La troisième partie, intitulée « La grande transformation du XXe siècle », comprend quatre chapitres. Le chapitre 10 analyse la chute des sociétés de propriétaires au XXe siècle, conséquence des deux guerres mondiales, de la crise des années 1930, et du défi du communisme et des indépendances, et plus encore des mobilisations collectives et idéologiques (notamment sociales-démocrates et syndicales) en gestation depuis la fin du XIXe siècle pour refonder un régime inégalitaire plus juste que le propriétarisme. Le chapitre 11 étudie les acquis et les limites des sociétés sociales-démocrates qui se sont mises en place à l’issue de la Seconde Guerre mondiale, et en particulier les limitations qui ont été les leurs pour repenser les conditions d’une propriété juste, faire face au défi inégalitaire de l’enseignement supérieur et étendre la question de la redistribution à l’échelle transnationale.
Le chapitre 12 examine les sociétés communistes et postcommunistes, à la fois dans leurs variantes russe, chinoise et est-européenne, et la façon dont le postcommunisme a contribué à nourrir les dérives inégalitaires et identitaires récentes. Le chapitre 13 remet en perspective le régime hypercapitaliste inégalitaire mondial actuel, entre modernité et archaïsme, en insistant sur son incapacité à prendre la mesure des crises inégalitaires et environnementales qui le minent.
La quatrième partie, intitulée « Repenser les dimensions du conflit politique », est composée de quatre chapitres, dans lesquelles j’étudie l’évolution de la structure socio-économique des électorats des différents partis et mouvements politiques depuis le milieu du XXe siècle, et les perspectives de recompositions futures. Le chapitre 14 étudie les conditions de la formation historique puis de la disparition d’une coalition électorale égalitaire, c’est-à-dire fondée sur une plate-forme redistributrice assez convaincante pour rassembler les classes populaires issues de différentes origines, en commençant par le cas de la France. Le chapitre 15 montre comment le processus de désagrégation-gentrification-brahmanisation de la coalition sociale-démocrate de l’après-guerre s’est également produit aux États-unis et au Royaume-uni, ce qui suggère des causes structurelles communes. Le chapitre 16 étend l’analyse aux autres démocraties électorales occidentales, à l’Europe de l’est, à l’Inde et au Brésil. J’y étudie la formation d’un véritable piège social-nativiste en ce début de XXIe siècle.

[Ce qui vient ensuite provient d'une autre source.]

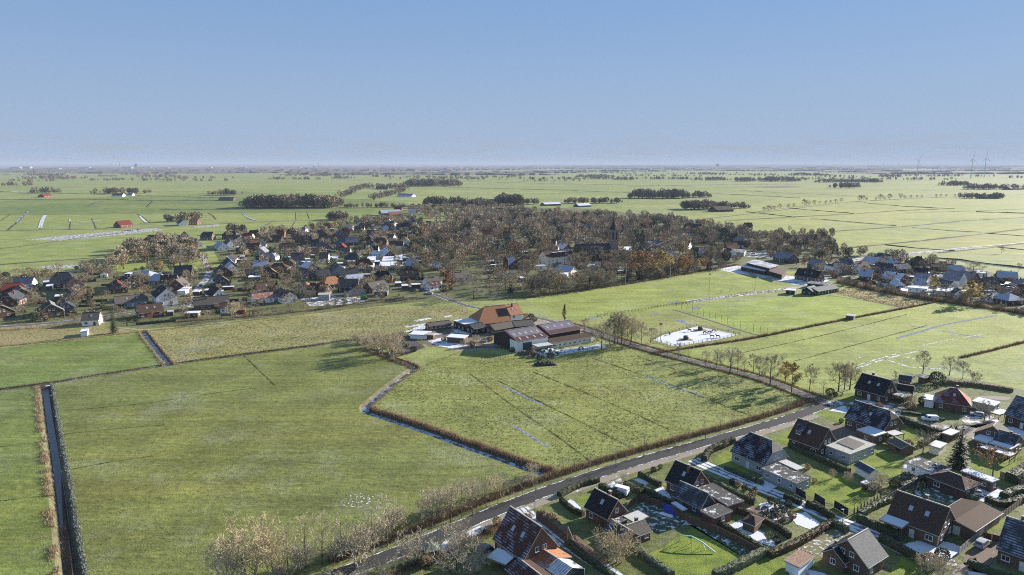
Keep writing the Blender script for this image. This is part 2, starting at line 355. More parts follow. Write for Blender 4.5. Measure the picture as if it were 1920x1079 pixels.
def smooth_line(pts, n=5):
    out = []
    for i in range(len(pts) - 1):
        p0, p1, p2, p3 = pts[max(i - 1, 0)], pts[i], pts[i + 1], pts[min(i + 2, len(pts) - 1)]
        for k in range(n):
            t = k / n
            out.append(0.5 * ((2 * p1) + (p2 - p0) * t + (2 * p0 - 5 * p1 + 4 * p2 - p3) * t * t + (3 * p1 - p0 - 3 * p2 + p3) * t ** 3))
    out.append(pts[-1]); return out
def line(px, n=5, z=0.0): return smooth_line([W(a, b, z) for a, b in px], n)
def normals2(pts):
    o = []
    for i in range(len(pts)):
        d = pts[min(i + 1, len(pts) - 1)] - pts[max(i - 1, 0)]
        d = Vector((d.x, d.y, 0)); d.normalize(); o.append(Vector((-d.y, d.x, 0)))
    return o
# ditches: photo points, half width at the top, half width of the bed, depth
DITCH = [
    ('left', [(84, 722), (92, 780), (103, 850), (113, 920), (122, 990), (132, 1060), (150, 1160)], 2.7, 0.9, 1.7),
    ('border', [(-80, 741), (90, 719), (200, 702), (318, 684), (450, 666), (560, 652), (660, 638)], 1.8, 0.7, 1.1),
    ('spur', [(268, 621), (292, 652), (318, 684)], 2.2, 0.8, 1.2),
    ('bend', [(690, 655), (735, 672), (776, 688), (766, 698), (735, 720), (702, 748), (686, 768), (735, 786), (800, 808), (860, 830), (930, 855), (1000, 880), (1052, 895)], 2.3, 0.9, 1.3),
]
DL = [(nm, line(px, 6), hw, hb, d) for nm, px, hw, hb, d in DITCH]
def seg_d(p, a, b):
    ab = b - a; t = max(0, min(1, (p - a).dot(ab) / max(ab.dot(ab), 1e-9))); return (p - a - ab * t).length
def ground_z(p):
    z = 0.0
    for nm, pts, hw, hb, d in DL:
        dm = min(seg_d(p, pts[i].xy, pts[i + 1].xy) for i in range(len(pts) - 1))
        if dm < hw - 1e-4: z = min(z, -d * min(1.0, (hw - dm) / (hw - hb)))
    return z
def build_ground():
    vs = []; es = []
    def poly(pts, close=True):
        i = len(vs); vs.extend([Vector((p[0], p[1])) for p in pts])
        for k in range(len(pts) - 1): es.append((i + k, i + k + 1))
        if close: es.append((i + len(pts) - 1, i))
    B = 110000.0
    poly([(-B, -B), (B, -B), (B, B), (-B, B)])
    for c, _, _ in FW:
        poly([(p.x, max(p.y, 40)) for p in c])
    for nm, pts, hw, hb, d in DL:
        nn = normals2(pts)
        for off in (hb, -hb): poly([(p + q * off).xy for p, q in zip(pts, nn)], False)
        e0 = (pts[0] - pts[1]).normalized(); e1 = (pts[-1] - pts[-2]).normalized()
        cap = lambda p, e, q: [(p + q * hw * .7 + e * hw * .75).xy, (p + e * hw * 1.03).xy, (p - q * hw * .7 + e * hw * .75).xy]
        poly([(p + q * hw).xy for p, q in zip(pts, nn)] + cap(pts[-1], e1, nn[-1]) + [(p - q * hw).xy for p, q in zip(pts[::-1], nn[::-1])] + cap(pts[0], e0, -nn[0]))
    ov, oe, of, _, _, _ = delaunay_2d_cdt(vs, es, [], 0, 0.02)
    zz = [ground_z(v) if (v.length < 1500) else 0.0 for v in ov]
    me = bpy.data.meshes.new('ground'); me.from_pydata([(v.x, v.y, z) for v, z in zip(ov, zz)], [], of)
    cols = []; ro = []
    for f in of:
        c = sum((ov[i] for i in f), Vector((0, 0))) / len(f); col, r = G_far, 0.0
        for pl, cc, rr in FW:
            if inside(c, pl): col, r = cc, rr; break
        if all(zz[i] < -0.02 for i in f): col, r = (0.055, 0.045, 0.032), 0.0
        elif any(zz[i] < -0.02 for i in f): col, r = (0.095, 0.095, 0.065), 0.15
        cols += [*col, 1.0]; ro.append(r)
    me.attributes.new('fcol', 'FLOAT_COLOR', 'FACE').data.foreach_set('color', cols); me.attributes.new('frough', 'FLOAT', 'FACE').data.foreach_set('value', ro)
    me.materials.append(M_grass); o = link('ground', me); tag(o, kind='structure'); return o
ground = build_ground()
def set_edge(me, vals): me.attributes.new('edge', 'FLOAT', 'POINT').data.foreach_set('value', vals)
SOFT = {}
def strip(name, pts, w, m, z, kind='structure', parent=None, w1=None):
    b = MB(); nn = normals2(pts); L = 0; E_ = []; n = len(pts) - 1
    for i in range(n):
        k0 = w + ((w1 or w) - w) * i / n; k1 = w + ((w1 or w) - w) * (i + 1) / n; dl = (pts[i + 1] - pts[i]).length; a, c = pts[i], pts[i + 1]
        t0, t1 = (0.3 if i == 0 else 1), (0.3 if i == n - 1 else 1)
        for s0, s1 in ((-.5, 0), (0, .5)):
            q = [a + nn[i] * k0 * s0, c + nn[i + 1] * k1 * s0, c + nn[i + 1] * k1 * s1, a + nn[i] * k0 * s1]
            b.quad([(p.x, p.y, z) for p in q], 0, [(L, s0 + .5), (L + dl, s0 + .5), (L + dl, s1 + .5), (L, s1 + .5)])
            E_ += [(1 if s0 == 0 else 0) * t0, (1 if s0 == 0 else 0) * t1, (1 if s1 == 0 else 0) * t1, (1 if s1 == 0 else 0) * t0]
        L += dl
    o = b.build(name, m, parent); set_edge(o.data, E_)
    if kind: o['kind'] = kind
    return o
def patch(name, px, m, z, kind='structure', zpx=0.0):
    """flat sheet with an inner ring, so that thin covers can fray at the rim"""
    p = [W(a, c, zpx) for a, c in px]; m = SOFT.get(m.name, m)
    if sum(p[i].x * p[(i + 1) % len(p)].y - p[(i + 1) % len(p)].x * p[i].y for i in range(len(p))) < 0: p = p[::-1]
    n = len(p); c = sum(p, Vector()) / n; b = MB(); E_ = []
    inner = []
    for i in range(n):
        d = c - p[i]; k = min(.45, 2.2 / max(d.length, .1)); inner.append(p[i] + d * k)
    for i in range(n):
        j = (i + 1) % n; q = [p[i], p[j], inner[j], inner[i]]; b.quad([(v.x, v.y, z) for v in q], 0, [(v.x, v.y) for v in q]); E_ += [0, 0, 1, 1]
    b.quad([(v.x, v.y, z) for v in inner], 0, [(v.x, v.y) for v in inner]); E_ += [1] * n
    o = b.build(name, m); set_edge(o.data, E_); o['kind'] = kind; return o
# water and ice in the ditches
M_water, _n, _l, _b = nt('ditch_water'); _p = pos(_n)
_f = noise_node(_n, _l, _p, 0.25, 5, 0.65)
_l.new(mixc(_n, _l, ramp(_n, _l, _f, 0.52, 0.60), (0.028, 0.026, 0.03), (0.50, 0.55, 0.64)), _b.inputs['Base Color'])
_l.new(ramp(_n, _l, _f, 0.50, 0.58, 0.08, 0.6), _b.inputs['Roughness'])
M_ice = snowmix('ice_snow', (0.10, 0.11, 0.14), 0.55, scale=0.5)
M_puddle, _n, _l, _b = nt('frozen_puddle'); _f = noise_node(_n, _l, pos(_n), 0.9, 4, 0.6)
_l.new(mixc(_n, _l, ramp(_n, _l, _f, 0.42, 0.6), (0.085, 0.09, 0.10), (0.30, 0.32, 0.36)), _b.inputs['Base Color']); _b.inputs['Roughness'].default_value = 0.35
M_leftwater = mat('ditch_water_still', (0.075, 0.065, 0.068), 0.25, 0.35, 0.3)
strip('ditch_water', DL[0][1], 1.9, M_leftwater, -1.52)
strip('ditch_water', DL[1][1], 1.7, M_water, -0.92)
strip('ditch_water', DL[2][1], 2.0, M_water, -1.0)
strip('ditch_water', DL[3][1][:36], 2.4, M_water, -1.02)
strip('ditch_ice', DL[3][1][35:], 2.5, M_ice, -1.0)
# ------------------------------------------------------------------ roads
M_asphalt = snowmix('asphalt_road', (0.048, 0.047, 0.048), 0.16, True, 0.35)
M_lane = snowmix('lane_asphalt', (0.10, 0.096, 0.094), 0.20, True, 0.3)
M_snowy = snowmix('snowy_drive', (0.13, 0.12, 0.11), 0.70, 'tracks', 0.30)
M_snowy2 = snowmix('half_snowy_drive', (0.15, 0.125, 0.105), 0.47, False, 0.35)
M_paving = snowmix('paving', (0.15, 0.115, 0.09), 0.16, False, 0.5)
M_gravel = snowmix('gravel', (0.24, 0.21, 0.17), 0.18, False, 0.5)
M_fullsnow = snowmix('snow', (0.3, 0.3, 0.3), 0.93, False, 0.5)
M_lawn, _n, _l, _b = nt('lawn_grass'); _p = pos(_n)
_f1 = noise_node(_n, _l, _p, 0.28, 4, .6); _f2 = noise_node(_n, _l, _p, 3.2, 3, .65)
_c = mixc(_n, _l, ramp(_n, _l, _f1, .36, .62), (.105, .150, .028), (.185, .225, .040)); _c = mixc(_n, _l, 1.0, _c, ramp(_n, _l, _f2, .32, .68, .62, 1.38), 'MULTIPLY')
_l.new(_c, _b.inputs['Base Color']); _b.inputs['Roughness'].default_value = .9; _b.inputs['Specular IOR Level'].default_value = .1; bump(_n, _l, _b, _f2, .6, .25)
M_frostlawn = snowmix('frosted_lawn', (0.06, 0.085, 0.05), 0.40, False, 0.7)
for _m, _u, _am, _sc in ((M_snowy, (.13, .12, .10), .70, .30), (M_snowy2, (.14, .125, .09), .46, .35), (M_fullsnow, (.2, .2, .16), .84, .5), (M_paving, (.15, .115, .09), .16, .5), (M_gravel, (.24, .21, .17), .18, .5), (M_frostlawn, (.06, .085, .05), .38, .7)):
    SOFT[_m.name] = snowmix('frayed_' + _m.name, _u, _am, False, _sc, True)
SOFT[M_puddle.name] = M_puddle; soften(M_puddle.node_tree.nodes, M_puddle.node_tree.links, M_puddle.node_tree.nodes['Principled BSDF'], pos(M_puddle.node_tree.nodes)); soften(M_lawn.node_tree.nodes, M_lawn.node_tree.links, M_lawn.node_tree.nodes['Principled BSDF'], pos(M_lawn.node_tree.nodes))
ROAD = line([(430, 1180), (560, 1112), (640, 1076), (760, 1030), (860, 988), (960, 946), (1060, 909), (1170, 873), (1300, 836), (1400, 808), (1490, 781), (1552, 757)])
strip('road', ROAD, 4.8, M_asphalt, 0.03)
LANE = line([(1556, 757), (1520, 745), (1430, 711), (1330, 685), (1240, 662), (1180, 645), (1130, 629), (1085, 614), (1040, 604), (985, 592), (930, 585), (870, 572), (820, 554), (770, 536)])
strip('lane', LANE, 4.2, M_lane, 0.034)
strip('road', line([(1552, 757), (1600, 757), (1640, 772), (1690, 787), (1740, 796), (1800, 806), (1850, 808), (1960, 800)]), 4.5, M_snowy2, 0.038)
strip('driveway', line([(1300, 862), (1330, 876), (1400, 905), (1500, 945), (1560, 972), (1640, 1004), (1710, 1038), (1790, 1052)]), 4.6, M_snowy, 0.042)
strip('driveway', line([(978, 953), (1000, 972), (1060, 1018), (1120, 1058), (1180, 1100)]), 3.6, M_snowy, 0.04)
strip('verge', [p + q * 3.6 for p, q in zip(ROAD, normals2(ROAD))], 2.2, mat('verge_grass', (0.16, 0.165, 0.06), 0.9, 0.35, 1.5, 0.4), 0.02)
strip('pavement', [p - q * 3.9 for p, q in zip(ROAD[18:], normals2(ROAD)[18:])], 2.6, M_gravel, 0.02)
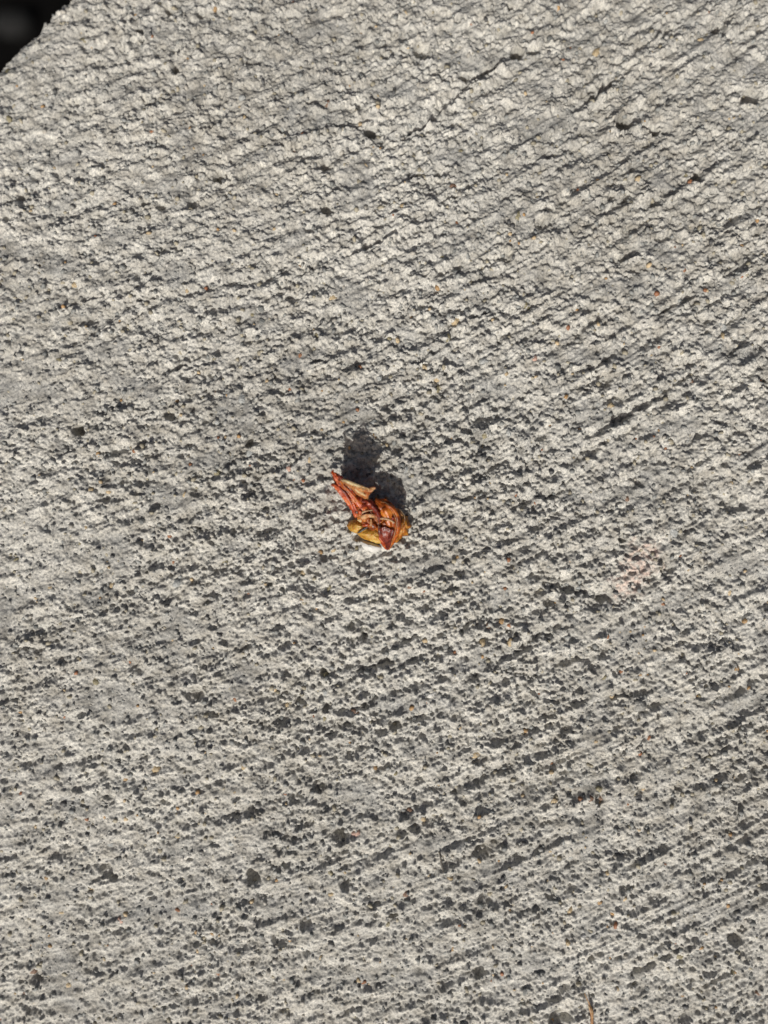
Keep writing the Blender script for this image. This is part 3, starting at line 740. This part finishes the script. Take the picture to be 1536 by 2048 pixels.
# pale chip set in the concrete at the bud's foot (part of the slab)
def slab_piece(name, outline, top, mat, seed):
    o = lump(name, outline, top, mat, None, seed=seed, wr=1.5, wscale=9, base=-8, sub=40, rings=8)
    o.location = bud.location
    o.parent = pavement
    return o
tag(slab_piece('stone_chip', [(720, 1082), (736, 1082), (754, 1088), (763, 1096), (750, 1104), (736, 1102), (724, 1094)], 15, GM['white'], 21),
    'smooth white stone chip set in the concrete at the foot of the dried bud')

# ---------------------------------------------------------------- small litter
def base_of(px, py):
    x, y = P(px, py)
    return x, y, float(height(np.array([x]), np.array([y]))[0])
sx, sy = P(1184, 2030)
stalk = bpy.data.objects.new('dry_stalk', None); COL.objects.link(stalk)
sz = float(np.percentile(height(sx + rng.uniform(-12, 12, 200), sy + rng.uniform(-60, 40, 200)), 70))
stalk.location = (sx * S, sy * S, sz * S)
tag(stalk, 'thin straw-coloured dry stalk lying on the concrete at the bottom edge', 'stalk')
_zb = ZB; ZB = sz
tube('stem', [(1180, 2012, 9, 2.2), (1183, 2022, 10, 3.6), (1184, 2036, 8, 3.0), (1184, 2050, 6, 3.2), (1187, 2080, 4, 3.4), (1194, 2120, 3, 2.6)], m_straw, stalk, root=(sx, sy))
tube('awn', [(1169, 1986, 12, 0.6), (1174, 1998, 13, 0.9), (1179, 2009, 11, 1.4), (1182, 2020, 10, 2.0)], m_straw, stalk, root=(sx, sy))
tube('sheath', [(1177, 2009, 12, 1.0), (1179, 2016, 13, 2.0), (1182, 2026, 12, 1.8), (1184, 2034, 9, 1.0)], m_fibre, stalk, root=(sx, sy), m=12)
fx, fy = P(884, 1724)
fz = float(np.percentile(height(fx + rng.uniform(-8, 8, 200), fy + rng.uniform(-22, 22, 200)), 85))
ZB = fz
fo = tube('dark_fibre', [(878, 1703, 2, 1.5), (881, 1715, 3, 1.5), (884, 1730, 3, 1.7), (887, 1744, 1, 1.0)], m_black, None, root=(fx, fy))
fo.location = (fx * S, fy * S, fz * S)
tag(fo, 'short straight black fibre lying on pale concrete below the middle', 'fibre')
ZB = _zb

# a stone on the shaded ground past the corner
st_x, st_y = -2130.0, 2800.0
rv = grain_shape(7) * np.array([130, 100, 80])
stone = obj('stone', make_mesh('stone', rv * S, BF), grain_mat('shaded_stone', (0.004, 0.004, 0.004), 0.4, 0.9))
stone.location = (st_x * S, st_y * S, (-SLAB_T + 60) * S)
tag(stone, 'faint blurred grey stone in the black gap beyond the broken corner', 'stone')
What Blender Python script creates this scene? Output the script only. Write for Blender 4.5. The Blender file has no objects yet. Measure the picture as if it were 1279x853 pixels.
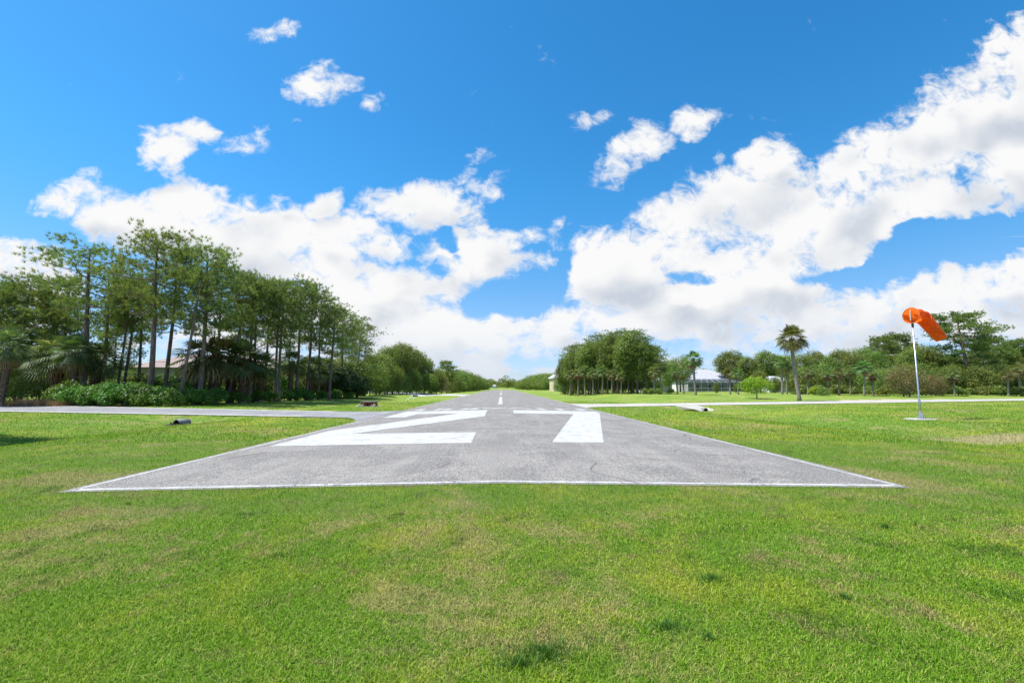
import bpy, math, random
import numpy as np
from mathutils import Vector, Matrix
random.seed(7); rng = np.random.default_rng(7)
S = bpy.context.scene
COL = S.collection
R = math.radians

# ------------------------------------------------------------------ camera model (16 mm lens, held at eye height)
FPX = 568.0; PITCH = math.atan(57/FPX); YAW = R(1.31); CX, CZ = 0.1, 1.70
def ray(px, py):
    a = (px-639.5)/FPX; b = -(py-426.5)/FPX
    f = math.cos(PITCH)-b*math.sin(PITCH); u = math.sin(PITCH)+b*math.cos(PITCH)
    return a*math.cos(YAW)+f*math.sin(YAW), f*math.cos(YAW)-a*math.sin(YAW), u
def at(px, D, py=488):
    x, y, u = ray(px, py); return CX+x*D/y
def hgt(px, py, D):
    x, y, u = ray(px, py); return CZ+u*D/y

# ------------------------------------------------------------------ helpers
def link(o):
    COL.objects.link(o); return o
def tag(o, label=None, cat=None, group=None, kind=None):
    if label: o['label'] = label
    if cat: o['category'] = cat
    if group: o['group'] = group
    if kind: o['kind'] = kind
    return o
def empty(name, loc=(0,0,0), rz=0):
    o = bpy.data.objects.new(name, None); o.empty_display_size = .3
    o.location = loc; o.rotation_euler = (0,0,rz); return link(o)
def mesh_np(name, V, faces, mat=None, rnd=None, smooth=False, parent=None):
    """V Nx3; faces MxK int array (K=3|4) or list of lists; rnd per-vertex float attribute"""
    me = bpy.data.meshes.new(name)
    V = np.asarray(V, dtype=np.float32)
    if isinstance(faces, np.ndarray):
        M, K = faces.shape
        me.vertices.add(len(V)); me.vertices.foreach_set('co', V.ravel())
        me.loops.add(M*K); me.loops.foreach_set('vertex_index', faces.astype(np.int32).ravel())
        me.polygons.add(M)
        me.polygons.foreach_set('loop_start', np.arange(0, M*K, K, dtype=np.int32))
        me.update(calc_edges=True)
    else:
        me.from_pydata([tuple(map(float, v)) for v in V], [], faces)
    if smooth: me.polygons.foreach_set('use_smooth', np.ones(len(me.polygons), dtype=bool))
    if rnd is not None:
        at_ = me.attributes.new('rnd', 'FLOAT', 'POINT'); at_.data.foreach_set('value', np.asarray(rnd, dtype=np.float32))
    if mat: me.materials.append(mat)
    me.update()
    o = link(bpy.data.objects.new(name, me))
    if parent: o.parent = parent
    return o
class MB:
    def __init__(s): s.v = []; s.f = []
    def add(s, vs, fs):
        n = len(s.v); s.v += [tuple(v) for v in vs]; s.f += [tuple(i+n for i in f) for f in fs]; return s
    def box(s, cx, cy, cz, sx, sy, sz, rz=0):
        c, d = math.cos(rz), math.sin(rz); vs = []
        for k in (-.5,.5):
            for j in (-.5,.5):
                for i in (-.5,.5):
                    X, Y = i*sx, j*sy; vs.append((cx+X*c-Y*d, cy+X*d+Y*c, cz+k*sz))
        return s.add(vs, [(0,2,3,1),(4,5,7,6),(0,1,5,4),(2,6,7,3),(0,4,6,2),(1,3,7,5)])
    def tube(s, pts, rad, n=8, cap=True):
        pts = [Vector(p) for p in pts]; rings = []
        up = Vector((0,0,1)); prev = None
        for i, p in enumerate(pts):
            t = (pts[min(i+1,len(pts)-1)]-pts[max(i-1,0)]).normalized()
            if prev is None:
                a = t.cross(Vector((1,0,0)) if abs(t.x) < .9 else Vector((0,1,0))).normalized()
            else: a = (prev - t*prev.dot(t)).normalized()
            b = t.cross(a); prev = a
            r = rad[i] if hasattr(rad, '__len__') else rad
            rings.append([p+(a*math.cos(2*math.pi*k/n)+b*math.sin(2*math.pi*k/n))*r for k in range(n)])
        vs = [v for rg in rings for v in rg]; fs = []
        for i in range(len(pts)-1):
            for k in range(n):
                k2 = (k+1) % n; fs.append((i*n+k, i*n+k2, (i+1)*n+k2, (i+1)*n+k))
        if cap: fs.append(tuple(range(n))[::-1]); fs.append(tuple((len(pts)-1)*n+k for k in range(n)))
        return s.add(vs, fs)
    def build(s, name, mat, parent=None, smooth=False, bevel=0):
        me = bpy.data.meshes.new(name); me.from_pydata(s.v, [], s.f); me.materials.append(mat)
        if smooth: me.polygons.foreach_set('use_smooth', [True]*len(me.polygons))
        me.update(); o = link(bpy.data.objects.new(name, me))
        if parent: o.parent = parent
        if bevel:
            m = o.modifiers.new('b', 'BEVEL'); m.width = bevel; m.segments = 2
        return o
def copy_tree(o, parent=None):
    c = o.copy(); link(c)
    if parent: c.parent = parent
    for ch in o.children: copy_tree(ch, c)
    return c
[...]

J’insiste sur la façon dont les dérives identitaires actuelles sont alimentées par l’absence d’une plate-forme égalitaire et internationaliste suffisamment forte pour lui faire contrepoids, autrement dit l’absence d’un véritable social-fédéralisme crédible. Le chapitre 17 tente de tirer les leçons des expériences historiques relatées dans les chapitres et parties précédentes, et de présenter les contours d’un possible socialisme participatif pour le XXIe siècle. J’analyse en particulier les formes que pourrait prendre une propriété juste, avec deux piliers principaux : d’une part, un réel partage du pouvoir et des droits de vote dans les entreprises, permettant d’instituer la propriété sociale et d’aller au-delà de la cogestion et de l’autogestion ; et d’autre part, un impôt fortement progressif sur la propriété, permettant de financer une dotation en capital significative à chaque jeune adulte et de mettre en place une forme de propriété temporaire et de circulation permanente des patrimoines. Je traiterai également de la question de l’éducation juste et de l’impôt juste, et du besoin de garantir par la transparence et le contrôle citoyen la justice éducative comme la justice fiscale.
J’examinerai enfin les conditions d’une démocratie juste et d’une frontière juste. La question centrale est ici celle d’une organisation alternative de l’économie-monde, permettant de développer grâce au social-fédéralisme des formes nouvelles de solidarité fiscale, sociale et environnementale, à la place des traités de libre circulation des biens et des capitaux qui tiennent lieu aujourd’hui de gouvernance mondiale.